"Guitar Slim" was born Eddie Jones on December 10, 1926 in Mississippi. The single mother who gave birth to him died when he was five, so his grandmother raised him and he spent his teen years in the cotton fields. He spent his free time at the local juke joints and starting sitting in as a singer or dancer; he was good enough to be nicknamed "Limber Legs."

After he got back from his World War II military service, he started playing clubs around New Orleans. Bandleader Willie Warren had introduced him to the guitar, and he was particularly influenced by T-Bone Walker and Clarence "Gatemouth" Brown. About 1950 he adopted the stage name "Guitar Slim" and started becoming known for his wild stage act. He wore bright-colored suits and dyed his hair to match them, had an assistant follow him around the audience with up to 350 feet of cord between amplifier and guitar, and would occasionally get up on his assistant's shoulders, or even take his guitar outside the club and bring traffic to a stop. His sound was just as unusual -- he was playing with distorted guitar more than a decade before rock guitarists did the same, and his gospel-influenced vocals were easily identifiable.

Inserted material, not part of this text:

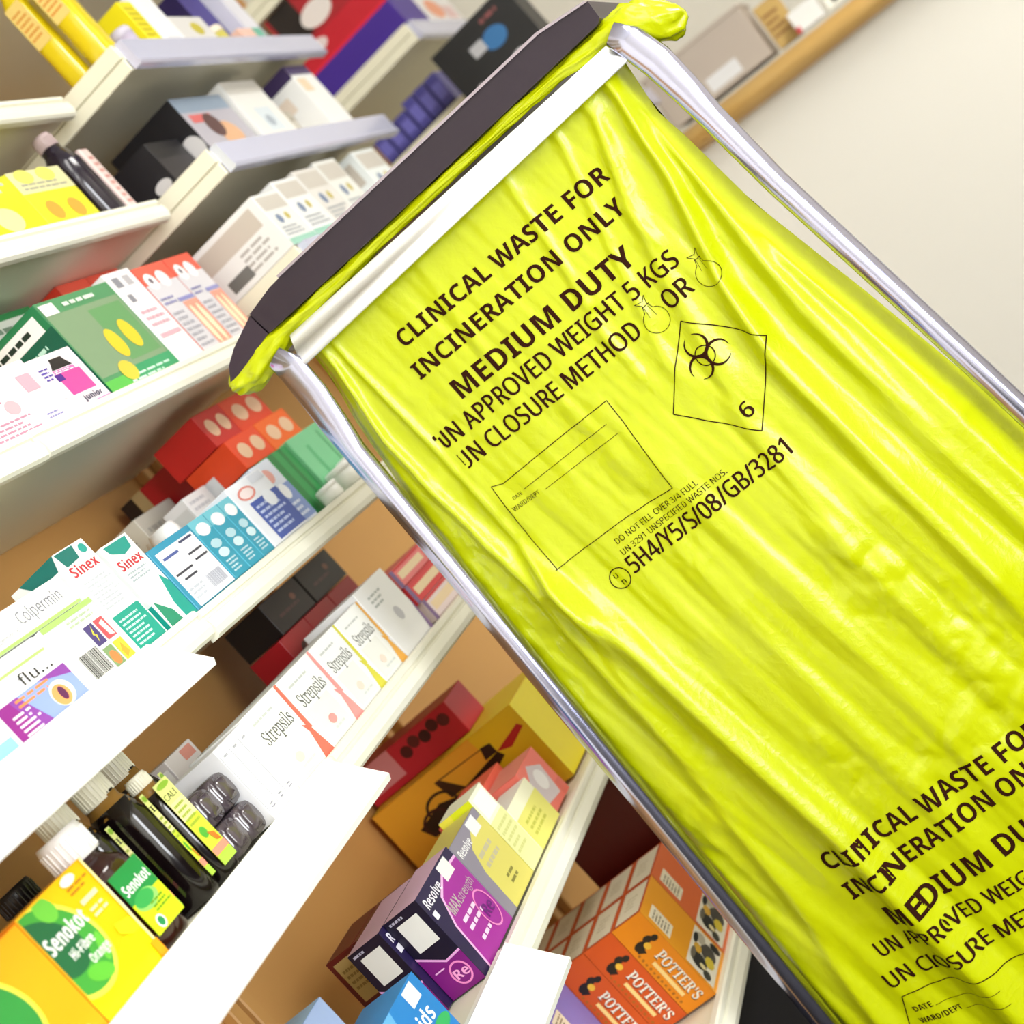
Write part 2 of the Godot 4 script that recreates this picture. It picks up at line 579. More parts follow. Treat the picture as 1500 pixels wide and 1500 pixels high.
# ---------------------------------------------------------------- sack stand
func build_stand() -> void:
	var o := thing("sack_stand", "chrome tubular stand with dark purple lid and white bar holding the yellow sack", "waste stand", Vector3(-0.46, FLOOR, -1.8))
	var chrome := mat("B6B6CE", 0.16, 1.0)
	var off := -o.position
	var zt := -1.735
	part("leg", tube([Vector3(-0.712, 0.982, zt), Vector3(-0.706, 0.962, zt), Vector3(-0.708, 0.925, zt), Vector3(-0.713, 0.885, zt), Vector3(-0.717, 0.85, zt), Vector3(-0.727, 0.66, zt), Vector3(-0.750, 0.289, zt), Vector3(-0.766, 0.034, zt), Vector3(-0.779, FLOOR + 0.03, zt)],
		[[0.013, 0.005], [0.0175, 0.006], [0.018, 0.007], [0.0165, 0.008], [0.0135, 0.0105], [0.0132, 0.013], [0.0135, 0.0135], [0.0138, 0.0138], [0.014, 0.014]]), chrome, o, off)
	part("leg", tube([Vector3(-0.222, 0.975, zt), Vector3(-0.213, 0.958, zt), Vector3(-0.206, 0.925, zt), Vector3(-0.2035, 0.885, zt), Vector3(-0.2025, 0.85, zt), Vector3(-0.198, 0.76, zt), Vector3(-0.182, 0.593, zt), Vector3(-0.171, 0.466, zt), Vector3(-0.145, 0.16, zt), Vector3(-0.118, FLOOR + 0.03, zt)],
		[[0.012, 0.005], [0.0165, 0.006], [0.017, 0.007], [0.0155, 0.008], [0.0135, 0.0105], [0.0125, 0.012], [0.012, 0.012], [0.012, 0.012], [0.012, 0.012], [0.012, 0.012]]), chrome, o, off)
	for s in [[-0.779, -1], [-0.118, 1]]:
		part("foot", tube([Vector3(s[0], FLOOR + 0.03, zt + 0.012), Vector3(s[0], FLOOR + 0.022, zt - 0.02), Vector3(s[0] , FLOOR + 0.014, zt - 0.06), Vector3(s[0], FLOOR + 0.014, zt - 0.2)], [[0.012, 0.012], [0.012, 0.012], [0.012, 0.012], [0.012, 0.012]]), chrome, o, off)
	# white front bar
	var bar := SurfaceTool.new()
	bar.begin(Mesh.PRIMITIVE_TRIANGLES)
	# a flat plate leaning back a little, its corners rounded
	var ends := [[-0.690, 0.953, 0.989], [-0.222, 0.9445, 0.971]]
	var ring := []
	for e in ends:
		var q := []
		var half: float = (e[2] - e[1]) / 2
		for a in 20:
			var t := TAU * a / 20
			var up := half * signf(sin(t)) * pow(absf(sin(t)), 0.35)
			q.append(Vector3(e[0] - 0.25 * up * (1.0 if e[0] > -0.5 else -4.0) * 0.25, (e[1] + e[2]) / 2 + up, -1.743 - up * 0.38 + 0.006 * signf(cos(t)) * pow(absf(cos(t)), 0.5)))
		ring.append(q)
	var cm := Vector3(-0.456, 0.965, -1.743)
	for a in 20:
		quad_out(bar, ring[0][a], ring[1][a], ring[1][(a + 1) % 20], ring[0][(a + 1) % 20], cm)
	for i in 2:
		for a in range(1, 19):
			tri_out(bar, ring[i][0], ring[i][a], ring[i][a + 1], cm)
	bar.generate_normals()
	part("front_bar", bar.commit(), mat("FBFBFB", 0.3), o, off)
	# lid: shallow dark tray with slanted ends
	var dark := mat("2A1E2A", 0.38, 0.0, 0.45)
	var lid := extrude(PackedVector2Array([Vector2(-0.700, 1.005), Vector2(-0.533, 0.999), Vector2(-0.226, 0.991), Vector2(-0.220, 0.994), Vector2(-0.218, 1.014), Vector2(-0.275, 1.025), Vector2(-0.649, 1.039), Vector2(-0.665, 1.039), Vector2(-0.702, 1.034)]), -1.742, -2.02)
	var l := part("lid", lid, dark, o, off)
	var rim := SurfaceTool.new()
	rim.begin(Mesh.PRIMITIVE_TRIANGLES)
	extrude(PackedVector2Array([Vector2(-0.649, 1.039), Vector2(-0.275, 1.025), Vector2(-0.220, 1.014), Vector2(-0.220, 1.0165), Vector2(-0.275, 1.028), Vector2(-0.649, 1.042)]), -1.739, -2.02, rim)
	rim.generate_normals()
	part("lid_highlight", rim.commit(), mat("A79BA4", 0.3, 0.4), l)  # pale strip put in as the highlight along the lid top
	part("lid_end", extrude(PackedVector2Array([Vector2(-0.7025, 1.006), Vector2(-0.7045, 1.033), Vector2(-0.744, 1.0205), Vector2(-0.762, 1.011), Vector2(-0.773, 0.998), Vector2(-0.768, 0.994), Vector2(-0.745, 0.999)]), -1.744, -2.02), mat("332633", 0.38, 0.0, 0.45), l)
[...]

His first recording session was in 1951, and he had a minor R&B hit in 1952 with "Feelin' Sad," which Ray Charles liked enough to cover, and also to play on Slim's later recordings. However, his biggest success was 1954's "The Things That I Used to Do," which is supposed to have come to him in a dream. "A devil and angel fought each other with their own sets of lyrics. Of course, being a blues song, the devil's lyrics had won out." The song spent six weeks at number one on the R&B charts and sold over a million copies, soon becoming blues standard. The tour made on the strength of this song sold out a week of dates at the Apollo Theater, something even Sammy Davis, Jr. wasn't able to do.

Slim was a great drinker and a womanizer; he missed some 1954 tour dates due to a car accident involving alcohol, and he was often said to have a different woman with him every night. He continued to write and tour, and had some other hits such as "It Hurts To Love Someone" and "Down Through The Years," but nothing at the level of "The Things That I Used To Do."

In 1959, he was having breathing problems stemming from his drinking. He and a band went on tour anyway, and while they were in New York state he developed pneumonia. Despite a doctor's advice, he didn't stop drinking, and had to be carried to his room in New York City. The band thought he was just drunk, but when he could not be revived, a doctor was summoned. Unfortunately, the bronchial pneumonia and the alcohol had combined to kill him. He was buried with his guitar in an unmarked grave in Thibodeaux, Louisiana, where he was living at the time, and his death did not even get much publicity due to the plane crash that killed Buddy Holly, Ritchie Valens, and the Big Bopper a few days before.

Despite his short recording career, Guitar Slim is acknowleged as an influence by many blues and rock musicians (especially all those who covered "The Things That I Used To Do"). One of his several children plays under the name of Guitar Slim, Jr. and plays a lot of his father's material around New Orleans clubs.